Work instructions:
Write the data out again, exactly as given.

══ Recorded information ══

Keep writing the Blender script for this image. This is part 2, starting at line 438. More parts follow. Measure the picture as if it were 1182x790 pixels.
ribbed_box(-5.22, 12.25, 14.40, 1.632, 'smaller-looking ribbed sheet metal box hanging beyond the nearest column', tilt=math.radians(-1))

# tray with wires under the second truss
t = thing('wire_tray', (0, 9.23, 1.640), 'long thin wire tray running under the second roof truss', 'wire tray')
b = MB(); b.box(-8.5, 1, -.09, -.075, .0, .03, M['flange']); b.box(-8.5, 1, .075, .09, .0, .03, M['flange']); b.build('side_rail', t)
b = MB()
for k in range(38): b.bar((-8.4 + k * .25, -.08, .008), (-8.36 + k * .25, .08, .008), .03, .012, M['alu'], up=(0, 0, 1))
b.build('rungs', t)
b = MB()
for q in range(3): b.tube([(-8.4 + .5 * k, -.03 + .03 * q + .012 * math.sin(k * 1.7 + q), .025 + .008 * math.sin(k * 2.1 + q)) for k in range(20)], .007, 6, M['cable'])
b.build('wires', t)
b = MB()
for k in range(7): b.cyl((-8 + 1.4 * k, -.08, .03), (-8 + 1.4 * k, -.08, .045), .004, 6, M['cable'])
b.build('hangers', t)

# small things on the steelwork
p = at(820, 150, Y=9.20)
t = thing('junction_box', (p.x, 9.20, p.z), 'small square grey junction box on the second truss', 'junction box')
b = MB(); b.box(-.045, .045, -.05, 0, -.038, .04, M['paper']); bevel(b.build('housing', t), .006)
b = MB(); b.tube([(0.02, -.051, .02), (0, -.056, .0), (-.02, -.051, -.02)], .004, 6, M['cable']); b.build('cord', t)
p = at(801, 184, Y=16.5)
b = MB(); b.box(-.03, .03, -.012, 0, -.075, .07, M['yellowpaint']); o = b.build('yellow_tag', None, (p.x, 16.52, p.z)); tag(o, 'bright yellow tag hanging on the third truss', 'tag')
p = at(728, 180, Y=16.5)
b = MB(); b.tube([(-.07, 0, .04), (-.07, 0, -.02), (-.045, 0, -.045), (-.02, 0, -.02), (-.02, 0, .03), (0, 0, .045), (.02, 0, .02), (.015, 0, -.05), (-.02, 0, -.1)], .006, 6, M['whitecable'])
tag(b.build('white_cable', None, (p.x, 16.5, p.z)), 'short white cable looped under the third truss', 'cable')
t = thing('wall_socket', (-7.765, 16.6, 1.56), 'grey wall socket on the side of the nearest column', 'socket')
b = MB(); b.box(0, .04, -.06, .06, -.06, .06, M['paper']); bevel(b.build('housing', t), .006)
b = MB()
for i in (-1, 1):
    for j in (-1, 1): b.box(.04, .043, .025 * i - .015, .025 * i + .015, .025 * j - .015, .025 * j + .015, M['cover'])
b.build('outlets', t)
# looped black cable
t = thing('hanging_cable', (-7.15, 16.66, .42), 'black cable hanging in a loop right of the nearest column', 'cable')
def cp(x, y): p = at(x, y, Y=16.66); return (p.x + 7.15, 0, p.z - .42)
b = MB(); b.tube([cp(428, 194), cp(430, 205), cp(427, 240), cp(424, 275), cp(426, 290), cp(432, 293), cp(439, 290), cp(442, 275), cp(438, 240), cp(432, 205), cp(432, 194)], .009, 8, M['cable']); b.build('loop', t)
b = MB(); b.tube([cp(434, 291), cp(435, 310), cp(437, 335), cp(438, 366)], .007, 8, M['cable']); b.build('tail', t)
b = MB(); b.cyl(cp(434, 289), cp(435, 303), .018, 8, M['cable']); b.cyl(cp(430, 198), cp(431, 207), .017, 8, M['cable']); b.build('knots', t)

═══

Answer to the exercise:
Keep writing the Blender script for this image. This is part 2, starting at line 438. More parts follow. Measure the picture as if it were 1182x790 pixels.
ribbed_box(-5.22, 12.25, 14.40, 1.632, 'smaller-looking ribbed sheet metal box hanging beyond the nearest column', tilt=math.radians(-1))

# tray with wires under the second truss
t = thing('wire_tray', (0, 9.23, 1.640), 'long thin wire tray running under the second roof truss', 'wire tray')
b = MB(); b.box(-8.5, 1, -.09, -.075, .0, .03, M['flange']); b.box(-8.5, 1, .075, .09, .0, .03, M['flange']); b.build('side_rail', t)
b = MB()
for k in range(38): b.bar((-8.4 + k * .25, -.08, .008), (-8.36 + k * .25, .08, .008), .03, .012, M['alu'], up=(0, 0, 1))
b.build('rungs', t)
b = MB()
for q in range(3): b.tube([(-8.4 + .5 * k, -.03 + .03 * q + .012 * math.sin(k * 1.7 + q), .025 + .008 * math.sin(k * 2.1 + q)) for k in range(20)], .007, 6, M['cable'])
b.build('wires', t)
b = MB()
for k in range(7): b.cyl((-8 + 1.4 * k, -.08, .03), (-8 + 1.4 * k, -.08, .045), .004, 6, M['cable'])
b.build('hangers', t)

# small things on the steelwork
p = at(820, 150, Y=9.20)
t = thing('junction_box', (p.x, 9.20, p.z), 'small square grey junction box on the second truss', 'junction box')
b = MB(); b.box(-.045, .045, -.05, 0, -.038, .04, M['paper']); bevel(b.build('housing', t), .006)
b = MB(); b.tube([(0.02, -.051, .02), (0, -.056, .0), (-.02, -.051, -.02)], .004, 6, M['cable']); b.build('cord', t)
p = at(801, 184, Y=16.5)
b = MB(); b.box(-.03, .03, -.012, 0, -.075, .07, M['yellowpaint']); o = b.build('yellow_tag', None, (p.x, 16.52, p.z)); tag(o, 'bright yellow tag hanging on the third truss', 'tag')
p = at(728, 180, Y=16.5)
b = MB(); b.tube([(-.07, 0, .04), (-.07, 0, -.02), (-.045, 0, -.045), (-.02, 0, -.02), (-.02, 0, .03), (0, 0, .045), (.02, 0, .02), (.015, 0, -.05), (-.02, 0, -.1)], .006, 6, M['whitecable'])
tag(b.build('white_cable', None, (p.x, 16.5, p.z)), 'short white cable looped under the third truss', 'cable')
t = thing('wall_socket', (-7.765, 16.6, 1.56), 'grey wall socket on the side of the nearest column', 'socket')
b = MB(); b.box(0, .04, -.06, .06, -.06, .06, M['paper']); bevel(b.build('housing', t), .006)
b = MB()
for i in (-1, 1):
    for j in (-1, 1): b.box(.04, .043, .025 * i - .015, .025 * i + .015, .025 * j - .015, .025 * j + .015, M['cover'])
b.build('outlets', t)
# looped black cable
t = thing('hanging_cable', (-7.15, 16.66, .42), 'black cable hanging in a loop right of the nearest column', 'cable')
def cp(x, y): p = at(x, y, Y=16.66); return (p.x + 7.15, 0, p.z - .42)
b = MB(); b.tube([cp(428, 194), cp(430, 205), cp(427, 240), cp(424, 275), cp(426, 290), cp(432, 293), cp(439, 290), cp(442, 275), cp(438, 240), cp(432, 205), cp(432, 194)], .009, 8, M['cable']); b.build('loop', t)
b = MB(); b.tube([cp(434, 291), cp(435, 310), cp(437, 335), cp(438, 366)], .007, 8, M['cable']); b.build('tail', t)
b = MB(); b.cyl(cp(434, 289), cp(435, 303), .018, 8, M['cable']); b.cyl(cp(430, 198), cp(431, 207), .017, 8, M['cable']); b.build('knots', t)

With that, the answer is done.